The underside of Roth’s cornucopia of creativity is exposed in a catalogue he prepared for the film. Using the format of a scrapbook diary illustrated with Polaroids, the text chronicles the same details of daily existence as the film, but the handwritten entries, translated by the artist for this exhibition, capture what eluded celluloid: both artistic and psychological fears and failures, repeated bouts of drinking, hangovers, and depression. These melancholy confessions do not merely invoke sympathy but demonstrate Roth’s pursuit of imperfection or “the strength to show lack of strength.” Confessional tracts are not unfamiliar adjuncts to the figure of the alienated avant-garde artist; Roth’s fragmentation procedures, his defiance of convention, and even his nasty transgressions are also standard Modern strategies. But his blunt admissions of gargantuan fallibility transcend rhetoric and prosaic self-indulgence to evoke the mood of Franz Kafka and Günter Grass.
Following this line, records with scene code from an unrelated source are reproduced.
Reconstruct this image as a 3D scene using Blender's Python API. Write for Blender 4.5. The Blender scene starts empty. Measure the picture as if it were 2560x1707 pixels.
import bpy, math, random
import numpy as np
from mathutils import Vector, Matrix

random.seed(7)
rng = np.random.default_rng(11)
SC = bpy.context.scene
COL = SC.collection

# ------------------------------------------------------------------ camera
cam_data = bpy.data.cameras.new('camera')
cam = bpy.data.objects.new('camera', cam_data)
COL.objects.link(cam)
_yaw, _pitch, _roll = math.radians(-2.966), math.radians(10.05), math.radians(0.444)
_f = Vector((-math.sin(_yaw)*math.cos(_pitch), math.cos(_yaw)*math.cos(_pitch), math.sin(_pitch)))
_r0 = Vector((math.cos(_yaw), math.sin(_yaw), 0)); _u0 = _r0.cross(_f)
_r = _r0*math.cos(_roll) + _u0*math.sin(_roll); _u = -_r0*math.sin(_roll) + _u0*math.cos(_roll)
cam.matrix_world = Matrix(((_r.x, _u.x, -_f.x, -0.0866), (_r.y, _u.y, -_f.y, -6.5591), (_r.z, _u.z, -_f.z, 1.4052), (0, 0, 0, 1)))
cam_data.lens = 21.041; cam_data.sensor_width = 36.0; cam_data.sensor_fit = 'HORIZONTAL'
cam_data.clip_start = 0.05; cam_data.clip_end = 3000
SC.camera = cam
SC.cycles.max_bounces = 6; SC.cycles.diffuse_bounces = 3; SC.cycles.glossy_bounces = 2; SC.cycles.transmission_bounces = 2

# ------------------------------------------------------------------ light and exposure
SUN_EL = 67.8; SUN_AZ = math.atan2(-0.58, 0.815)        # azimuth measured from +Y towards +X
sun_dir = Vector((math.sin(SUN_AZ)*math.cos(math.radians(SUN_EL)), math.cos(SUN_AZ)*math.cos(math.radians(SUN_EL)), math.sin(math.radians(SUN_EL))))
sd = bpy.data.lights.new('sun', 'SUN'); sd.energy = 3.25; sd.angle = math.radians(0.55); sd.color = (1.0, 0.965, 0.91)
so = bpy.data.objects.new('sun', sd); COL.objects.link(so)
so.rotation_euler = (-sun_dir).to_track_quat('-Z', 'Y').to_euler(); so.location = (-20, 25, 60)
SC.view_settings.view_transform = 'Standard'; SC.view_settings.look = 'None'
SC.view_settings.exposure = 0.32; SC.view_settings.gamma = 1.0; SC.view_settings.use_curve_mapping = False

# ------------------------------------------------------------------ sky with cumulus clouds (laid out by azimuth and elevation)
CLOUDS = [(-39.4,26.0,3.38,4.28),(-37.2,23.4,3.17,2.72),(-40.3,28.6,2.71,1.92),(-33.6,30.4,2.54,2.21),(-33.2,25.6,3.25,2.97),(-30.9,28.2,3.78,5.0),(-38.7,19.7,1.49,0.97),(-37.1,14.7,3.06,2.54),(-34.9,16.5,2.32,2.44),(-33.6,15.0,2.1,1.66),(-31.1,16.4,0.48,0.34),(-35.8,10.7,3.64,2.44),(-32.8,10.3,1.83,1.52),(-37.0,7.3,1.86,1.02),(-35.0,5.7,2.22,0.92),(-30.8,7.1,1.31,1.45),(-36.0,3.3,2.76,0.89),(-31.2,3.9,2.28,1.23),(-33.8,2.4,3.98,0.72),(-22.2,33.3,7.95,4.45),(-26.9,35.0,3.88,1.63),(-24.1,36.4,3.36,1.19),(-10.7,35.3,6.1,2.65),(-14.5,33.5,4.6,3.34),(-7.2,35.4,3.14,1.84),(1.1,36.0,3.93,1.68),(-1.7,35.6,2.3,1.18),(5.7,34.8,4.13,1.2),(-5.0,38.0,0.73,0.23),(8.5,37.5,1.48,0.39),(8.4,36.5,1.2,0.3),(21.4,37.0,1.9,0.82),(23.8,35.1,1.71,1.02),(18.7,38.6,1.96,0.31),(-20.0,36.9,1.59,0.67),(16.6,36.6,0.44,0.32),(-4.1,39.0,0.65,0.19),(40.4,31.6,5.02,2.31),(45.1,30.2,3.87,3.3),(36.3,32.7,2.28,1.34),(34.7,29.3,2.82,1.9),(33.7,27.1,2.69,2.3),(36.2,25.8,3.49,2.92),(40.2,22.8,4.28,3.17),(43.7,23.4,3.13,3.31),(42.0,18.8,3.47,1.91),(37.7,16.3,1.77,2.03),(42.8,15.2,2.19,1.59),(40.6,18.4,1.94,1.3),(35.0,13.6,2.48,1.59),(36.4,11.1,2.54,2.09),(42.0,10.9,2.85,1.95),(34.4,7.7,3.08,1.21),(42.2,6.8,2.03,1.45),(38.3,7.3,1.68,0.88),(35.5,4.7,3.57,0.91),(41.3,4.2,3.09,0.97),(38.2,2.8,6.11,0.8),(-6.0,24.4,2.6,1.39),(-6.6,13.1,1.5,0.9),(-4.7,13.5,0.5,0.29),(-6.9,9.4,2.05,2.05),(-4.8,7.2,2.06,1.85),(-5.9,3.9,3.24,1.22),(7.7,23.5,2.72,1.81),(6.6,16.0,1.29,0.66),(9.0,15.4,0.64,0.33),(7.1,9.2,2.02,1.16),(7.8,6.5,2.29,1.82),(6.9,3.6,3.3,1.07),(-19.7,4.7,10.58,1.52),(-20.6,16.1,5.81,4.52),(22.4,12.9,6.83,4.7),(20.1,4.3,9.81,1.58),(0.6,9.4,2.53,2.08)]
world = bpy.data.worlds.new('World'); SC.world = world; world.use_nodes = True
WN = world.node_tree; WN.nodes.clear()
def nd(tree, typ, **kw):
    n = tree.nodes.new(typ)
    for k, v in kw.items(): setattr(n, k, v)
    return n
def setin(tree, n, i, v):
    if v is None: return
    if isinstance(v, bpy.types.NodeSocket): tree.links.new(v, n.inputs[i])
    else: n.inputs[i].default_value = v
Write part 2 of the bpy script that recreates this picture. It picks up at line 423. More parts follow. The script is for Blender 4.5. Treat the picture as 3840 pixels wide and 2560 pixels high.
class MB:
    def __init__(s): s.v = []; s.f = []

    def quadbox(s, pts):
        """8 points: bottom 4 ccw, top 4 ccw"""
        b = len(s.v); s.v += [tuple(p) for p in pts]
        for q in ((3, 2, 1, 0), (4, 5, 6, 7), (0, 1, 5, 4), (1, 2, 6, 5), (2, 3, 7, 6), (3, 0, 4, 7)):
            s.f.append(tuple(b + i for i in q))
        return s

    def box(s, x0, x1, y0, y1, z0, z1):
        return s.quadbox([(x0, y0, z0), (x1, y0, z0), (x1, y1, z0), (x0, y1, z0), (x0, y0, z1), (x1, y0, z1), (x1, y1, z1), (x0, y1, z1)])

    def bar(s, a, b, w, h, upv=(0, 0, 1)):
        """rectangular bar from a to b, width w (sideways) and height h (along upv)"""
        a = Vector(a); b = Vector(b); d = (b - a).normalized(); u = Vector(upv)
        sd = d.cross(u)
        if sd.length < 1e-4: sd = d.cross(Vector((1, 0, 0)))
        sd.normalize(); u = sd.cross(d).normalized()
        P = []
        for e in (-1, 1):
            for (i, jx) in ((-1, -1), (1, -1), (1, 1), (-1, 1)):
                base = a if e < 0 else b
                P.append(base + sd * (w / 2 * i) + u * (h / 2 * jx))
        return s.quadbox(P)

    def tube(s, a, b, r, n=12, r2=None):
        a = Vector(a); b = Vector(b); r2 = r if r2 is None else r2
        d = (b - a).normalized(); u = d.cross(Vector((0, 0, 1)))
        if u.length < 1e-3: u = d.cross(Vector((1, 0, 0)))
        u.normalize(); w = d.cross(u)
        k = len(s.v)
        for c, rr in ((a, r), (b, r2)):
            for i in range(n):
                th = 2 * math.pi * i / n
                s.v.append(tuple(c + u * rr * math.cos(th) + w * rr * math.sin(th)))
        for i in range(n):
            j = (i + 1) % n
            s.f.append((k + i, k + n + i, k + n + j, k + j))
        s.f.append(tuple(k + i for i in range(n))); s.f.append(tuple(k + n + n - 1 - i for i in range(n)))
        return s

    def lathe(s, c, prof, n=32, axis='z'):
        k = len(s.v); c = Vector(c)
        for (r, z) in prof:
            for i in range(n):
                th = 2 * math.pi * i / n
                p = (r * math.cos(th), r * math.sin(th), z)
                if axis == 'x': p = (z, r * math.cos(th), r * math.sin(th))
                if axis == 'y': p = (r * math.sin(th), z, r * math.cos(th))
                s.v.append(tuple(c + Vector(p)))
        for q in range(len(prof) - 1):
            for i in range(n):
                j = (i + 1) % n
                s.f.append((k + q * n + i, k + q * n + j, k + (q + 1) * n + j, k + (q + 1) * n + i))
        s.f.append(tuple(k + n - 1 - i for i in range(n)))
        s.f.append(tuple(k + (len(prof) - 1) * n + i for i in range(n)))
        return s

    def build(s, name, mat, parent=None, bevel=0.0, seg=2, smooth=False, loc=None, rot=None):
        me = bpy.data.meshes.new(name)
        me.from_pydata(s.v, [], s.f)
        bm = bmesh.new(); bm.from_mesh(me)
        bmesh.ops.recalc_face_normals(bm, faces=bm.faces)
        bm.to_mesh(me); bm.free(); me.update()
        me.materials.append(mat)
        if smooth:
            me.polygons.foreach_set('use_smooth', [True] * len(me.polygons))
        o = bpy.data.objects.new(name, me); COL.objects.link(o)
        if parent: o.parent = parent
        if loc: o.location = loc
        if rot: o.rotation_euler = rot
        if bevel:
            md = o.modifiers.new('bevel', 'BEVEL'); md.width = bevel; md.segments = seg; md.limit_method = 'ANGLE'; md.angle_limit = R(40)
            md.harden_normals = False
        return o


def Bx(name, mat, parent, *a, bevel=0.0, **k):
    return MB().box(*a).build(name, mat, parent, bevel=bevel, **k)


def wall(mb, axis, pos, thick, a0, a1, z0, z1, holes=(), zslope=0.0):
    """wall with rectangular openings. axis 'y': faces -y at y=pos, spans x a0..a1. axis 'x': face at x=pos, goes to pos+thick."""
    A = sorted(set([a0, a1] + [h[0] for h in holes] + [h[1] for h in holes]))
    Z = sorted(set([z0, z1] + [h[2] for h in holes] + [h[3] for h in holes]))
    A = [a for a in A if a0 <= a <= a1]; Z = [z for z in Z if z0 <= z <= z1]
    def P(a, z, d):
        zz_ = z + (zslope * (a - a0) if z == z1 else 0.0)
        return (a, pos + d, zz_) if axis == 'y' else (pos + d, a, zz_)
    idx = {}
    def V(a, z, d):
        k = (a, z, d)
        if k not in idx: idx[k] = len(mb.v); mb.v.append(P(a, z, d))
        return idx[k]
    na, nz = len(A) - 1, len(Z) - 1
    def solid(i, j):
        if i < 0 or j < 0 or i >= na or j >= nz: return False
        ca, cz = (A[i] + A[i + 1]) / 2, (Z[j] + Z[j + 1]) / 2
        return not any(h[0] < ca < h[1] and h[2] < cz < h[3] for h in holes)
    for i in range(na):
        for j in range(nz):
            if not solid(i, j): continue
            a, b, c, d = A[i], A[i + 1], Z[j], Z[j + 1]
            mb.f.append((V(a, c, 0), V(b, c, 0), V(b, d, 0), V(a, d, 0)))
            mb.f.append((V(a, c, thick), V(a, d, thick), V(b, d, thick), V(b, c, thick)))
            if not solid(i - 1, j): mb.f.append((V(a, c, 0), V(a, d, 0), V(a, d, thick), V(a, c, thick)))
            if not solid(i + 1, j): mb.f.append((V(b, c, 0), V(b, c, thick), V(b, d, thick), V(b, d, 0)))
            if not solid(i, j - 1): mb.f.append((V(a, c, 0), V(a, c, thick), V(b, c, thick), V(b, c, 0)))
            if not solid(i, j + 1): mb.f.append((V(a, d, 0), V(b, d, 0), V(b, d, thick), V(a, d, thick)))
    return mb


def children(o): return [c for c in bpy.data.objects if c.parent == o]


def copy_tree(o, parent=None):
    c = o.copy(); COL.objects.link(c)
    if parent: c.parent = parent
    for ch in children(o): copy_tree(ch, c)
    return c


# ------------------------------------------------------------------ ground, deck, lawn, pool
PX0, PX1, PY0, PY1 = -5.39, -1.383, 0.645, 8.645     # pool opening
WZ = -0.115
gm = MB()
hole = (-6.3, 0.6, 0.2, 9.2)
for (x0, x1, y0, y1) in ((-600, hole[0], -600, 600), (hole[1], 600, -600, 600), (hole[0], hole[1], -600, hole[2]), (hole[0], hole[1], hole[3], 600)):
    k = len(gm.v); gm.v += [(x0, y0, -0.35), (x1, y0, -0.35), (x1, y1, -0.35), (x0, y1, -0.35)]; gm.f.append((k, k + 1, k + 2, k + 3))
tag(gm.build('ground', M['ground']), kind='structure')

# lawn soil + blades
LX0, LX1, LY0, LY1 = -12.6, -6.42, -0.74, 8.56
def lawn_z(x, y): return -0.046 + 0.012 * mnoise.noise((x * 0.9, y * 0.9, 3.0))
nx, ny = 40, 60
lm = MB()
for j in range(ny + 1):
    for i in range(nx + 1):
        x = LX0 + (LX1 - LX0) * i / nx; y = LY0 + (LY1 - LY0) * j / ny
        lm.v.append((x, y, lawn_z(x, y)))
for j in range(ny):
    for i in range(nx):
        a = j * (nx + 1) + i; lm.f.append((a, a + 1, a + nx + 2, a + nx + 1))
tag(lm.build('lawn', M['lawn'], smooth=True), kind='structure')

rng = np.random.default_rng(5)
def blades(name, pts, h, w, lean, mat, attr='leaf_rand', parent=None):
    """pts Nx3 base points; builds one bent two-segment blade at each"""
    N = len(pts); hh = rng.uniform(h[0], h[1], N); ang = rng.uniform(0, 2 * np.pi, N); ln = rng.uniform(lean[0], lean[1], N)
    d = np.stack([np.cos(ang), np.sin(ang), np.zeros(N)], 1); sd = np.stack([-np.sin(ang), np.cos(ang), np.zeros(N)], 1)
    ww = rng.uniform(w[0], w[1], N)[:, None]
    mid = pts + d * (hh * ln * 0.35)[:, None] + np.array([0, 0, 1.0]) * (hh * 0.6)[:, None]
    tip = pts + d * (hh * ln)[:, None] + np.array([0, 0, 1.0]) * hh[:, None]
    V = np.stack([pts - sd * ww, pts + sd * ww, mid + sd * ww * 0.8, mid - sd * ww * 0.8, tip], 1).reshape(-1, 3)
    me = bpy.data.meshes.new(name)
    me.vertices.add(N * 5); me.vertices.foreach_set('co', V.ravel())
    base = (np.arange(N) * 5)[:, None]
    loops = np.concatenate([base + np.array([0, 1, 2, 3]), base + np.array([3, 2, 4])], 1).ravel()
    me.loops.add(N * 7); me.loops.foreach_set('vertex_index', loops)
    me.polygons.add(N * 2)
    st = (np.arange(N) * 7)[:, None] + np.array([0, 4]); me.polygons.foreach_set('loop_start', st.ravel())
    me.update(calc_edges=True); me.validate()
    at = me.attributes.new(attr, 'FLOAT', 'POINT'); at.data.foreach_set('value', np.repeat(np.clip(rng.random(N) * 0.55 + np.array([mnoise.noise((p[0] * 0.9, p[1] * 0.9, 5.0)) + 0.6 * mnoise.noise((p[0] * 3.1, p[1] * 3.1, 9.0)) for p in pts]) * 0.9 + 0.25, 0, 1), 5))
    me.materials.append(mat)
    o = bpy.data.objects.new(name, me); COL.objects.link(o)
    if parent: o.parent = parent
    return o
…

From a psychological perspective the proliferating self-portraits, bursting books, and continual collecting appear like items on a pathological menu—evidence of narcissism, fetishism, and obsession. Like some of the physical and esthetic transgressions of ’70s body art, Roth’s poetic admissions are frightening because they are so bizarre and so immediate. In rejecting more current masks of irony or cloaks of theatrical representation to mediate his alarming exposure of emptiness, Roth pushes the reader to the same edge on which he balances, forcing the question of the location of the art between private psychology and public presentation. Despite the flood of work he produces, he regrets his inability to reveal what he calls the “terrible” in his work; he should take comfort in the fact that the “terrible” does indeed stalk through his language, albeit constantly deferred by his “horrible joy of production.” As inventive and even beautiful as Roth’s individual artist’s books are, his real artistic power lies in his Gesamtkunstwerk, in its continual slippage between boundaries and its plenitude of imaginative improvisation.